A body of the United Nations (UN) is set to call on governments across the world to decriminalise the use and possession of drugs for personal consumption for all drugs, according to reports.

The UN Office on Drugs and Crime (UNODC), a department "mandated to assist member states in their struggle against illicit drugs, crime and terrorism" is set to issue a statement calling for a total relaxation of the current laws in order to end the "needless criminalisation" of millions of drug users around the world.

The decision is being described as a "refreshing shift" by Virgin Group founder Sir Richard Branson, a long-time advocate of the decriminalisation of drugs and member of the Global Commission on Drug Policy, a group of former world leaders, politicians and UN members who are calling for the overhaul of the current drugs laws seen across most of the world.

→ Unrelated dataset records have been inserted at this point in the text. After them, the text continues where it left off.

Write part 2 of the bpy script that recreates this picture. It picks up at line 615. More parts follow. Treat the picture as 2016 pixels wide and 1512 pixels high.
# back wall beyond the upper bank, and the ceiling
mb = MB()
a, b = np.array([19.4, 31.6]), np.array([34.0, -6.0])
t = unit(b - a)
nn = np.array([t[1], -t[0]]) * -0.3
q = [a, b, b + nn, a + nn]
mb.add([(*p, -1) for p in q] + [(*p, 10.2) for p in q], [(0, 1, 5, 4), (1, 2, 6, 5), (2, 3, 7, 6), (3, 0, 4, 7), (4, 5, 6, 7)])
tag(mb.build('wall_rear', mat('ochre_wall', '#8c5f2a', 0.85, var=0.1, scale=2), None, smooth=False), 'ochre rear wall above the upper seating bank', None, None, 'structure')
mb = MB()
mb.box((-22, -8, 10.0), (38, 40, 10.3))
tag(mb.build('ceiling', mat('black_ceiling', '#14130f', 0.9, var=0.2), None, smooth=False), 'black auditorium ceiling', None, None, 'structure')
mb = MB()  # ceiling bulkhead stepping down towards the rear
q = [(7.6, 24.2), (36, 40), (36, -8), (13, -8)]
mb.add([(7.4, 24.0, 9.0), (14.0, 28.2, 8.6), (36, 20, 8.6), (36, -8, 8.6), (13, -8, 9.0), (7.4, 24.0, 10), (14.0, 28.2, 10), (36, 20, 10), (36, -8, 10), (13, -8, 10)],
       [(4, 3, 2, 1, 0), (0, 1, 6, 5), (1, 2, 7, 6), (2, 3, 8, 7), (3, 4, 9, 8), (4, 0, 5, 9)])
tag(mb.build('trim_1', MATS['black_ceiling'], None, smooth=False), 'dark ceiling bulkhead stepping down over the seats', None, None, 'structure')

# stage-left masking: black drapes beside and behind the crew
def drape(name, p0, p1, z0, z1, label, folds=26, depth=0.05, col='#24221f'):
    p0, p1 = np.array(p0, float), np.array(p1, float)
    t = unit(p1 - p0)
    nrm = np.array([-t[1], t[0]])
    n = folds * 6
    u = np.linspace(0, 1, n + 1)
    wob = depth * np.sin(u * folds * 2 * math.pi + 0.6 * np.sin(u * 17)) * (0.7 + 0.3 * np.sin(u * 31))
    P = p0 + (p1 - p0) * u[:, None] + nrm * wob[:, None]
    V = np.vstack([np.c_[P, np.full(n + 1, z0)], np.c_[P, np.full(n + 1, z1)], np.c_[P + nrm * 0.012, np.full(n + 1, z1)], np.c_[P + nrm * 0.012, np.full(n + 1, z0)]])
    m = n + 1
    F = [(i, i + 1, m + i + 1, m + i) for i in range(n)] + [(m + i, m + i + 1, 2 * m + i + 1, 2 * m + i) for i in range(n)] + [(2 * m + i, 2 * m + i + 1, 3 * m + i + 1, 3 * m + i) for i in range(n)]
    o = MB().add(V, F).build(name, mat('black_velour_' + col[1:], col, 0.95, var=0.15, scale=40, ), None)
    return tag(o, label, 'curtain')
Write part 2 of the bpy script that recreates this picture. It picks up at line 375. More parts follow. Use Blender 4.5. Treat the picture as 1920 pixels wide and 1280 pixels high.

In a blog post on the Virgin website, Branson said there is an "as-yet unreleased statement circulated to the BBC, myself and others" by the UNODC – who have shaped much of global drug policy for decades – which states its desire for a change in the current drug laws.

Branson wrote: "Together with countless other tireless advocates, I've for years argued that we should treat drug use as a health issue, not as a crime. While the vast majority of recreational drug users never experience any problems, people who struggle with drug addiction deserve access to treatment, not a prison cell.

"Yet, in their zeal for chasing the illusion of a drug-free world, governments have poured billions into tough law enforcement that did nothing to reduce drug supply or demand, or take control from the criminal organisations in charge of the global drug trade.

"In the US alone, over 1.5 million people were arrested in 2014 on non-violent drug charges, 83% of those solely for possession. Globally, more than one in five people sentenced to prison are sentenced for drug offences.

"It's exciting that the UNODC has now unequivocally stated that criminalisation is harmful, unnecessary and disproportionate, echoing concerns about the immense human and economic costs of current drug policies voiced earlier by UNAIDS, the World Health Organization, UNDP, the UN high commissioner for human rights, UN Women, Kofi Annan and UN secretary-general Ban Ki-moon."

In a press conference in January 2014 by the Global Commission on Drug Policy, Branson compared the war on drugs to a failing business that has got "worse and worse" over the past 50 years.

He was speaking following the publication of the commission's report, Taking Control: Pathways To Drug Policies That Work, which urged world leaders to "break the taboo" and admit the way on drugs is a "failure". It was backed by backed by former presidents of Brazil, Mexico and Switzerland, among others, as well as Annan, and former UN high commissioner for human rights Louise Arbour.